Dans les chaînes éditoriales
Les spécificités des chaînes éditoriales impliquent de réinterroger le processus de relecture tel que nous l'avons vu en révision professionnelle. Tout d'abord, l'automatisation de la mise en forme rend caduques la préparation de copie et la correction d'épreuves. En effet, la mise en forme est pensée en amont de la production documentaire, et de façon générique, lors de la modélisation de la chaîne éditoriale. À ce stade, la validation de la mise en forme se fait à partir de contenus de test ou d'un faux-texte ("Lorem ipsum..."), afin d'évaluer sa conformité par rapport à la maquette définie.
De plus, l'abandon du WYSIWYG fait émerger de nouvelles questions : que doit-on relire entre d'un côté les contenus fragmentés dans SCENARIchain, et de l'autre les contenus mis en forme ? Faut-il relire chacune des mises en forme possibles du contenu ? Par ailleurs, la relecture d'un document ayant un fragment F réutilisé plusieurs fois entraîne-t-elle la relecture de F dans chacun de ses contextes (les fragments liant F), voire des documents partageant ce fragment dans leur ensemble ?
Nous allons étudier le cas concret de l'IFCAM (Université du groupe Crédit Agricole) pour voir comment ces questions se posent en pratique.
L'IFCAM utilise un modèle documentaire similaire à Opale pour maintenir une base de 296 modules publiés aux formats web (e-learning) et papier. Ils sont mobilisés dans le cadre d'une formation diplômante (le CETCA) concernant quotidiennement plus de 3000 collaborateurs du Crédit Agricole, à raison de 15-20 modules par unité d'enseignement (chiffres de 2013).
Une à deux fois par an sont organisées des campagnes de mise à jour de ces modules, afin que les contenus soient conformes au cadre législatif (nouvelles lois de finance, etc.) et réglementaire. Ces mises à jour impliquent un réseau d'une cinquantaine d'experts métier, et sont réalisées en plusieurs phases :
les experts métier relisent les modules à travers une prévisualisation web, et utilisent le système de commentaires pour proposer des modifications (actualisation de chiffres, reformulations, ajout d'exercices, de ressources...) ;
une cellule de production (moins d'une dizaine de personnes) intègre les modifications dans SCENARIchain ;
les modifications sont relues par les experts lors d'une étape de validation.

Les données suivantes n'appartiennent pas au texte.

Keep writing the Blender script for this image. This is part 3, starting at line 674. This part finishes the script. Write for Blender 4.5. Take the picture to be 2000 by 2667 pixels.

Supposons maintenant que le choix se soit porté sur une relecture dans SCENARIchain. L'avantage de cette solution est de pouvoir prendre en compte des informations qui ne sont pas communes à toutes les mises en forme : par exemple, des contenus spécifiques au format papier, telles que des alternatives statiques aux contenus multimédias ; ou bien relevant exclusivement de la dimension auctoriale : typiquement, la réutilisation d'un contenu dans plusieurs documents, qui peut être une information utile au relecteur, n'est pas visible dans la mise en forme de ce contenu. En revanche, l'interface WYSIWYM et la fragmentation empêchent de relire le document dans sa matérialité propre : il ne sera pas possible, par exemple, de tester l'interactivité du site web, ou bien de vérifier la mise en page de la publication papier (absence de veuves et d'orphelins, etc.).
Au-delà de ces questions soulevées au niveau des chaînes éditoriales, il nous semble que c'est le document numérique dans son ensemble qui est réinterrogé par la problématique de relecture.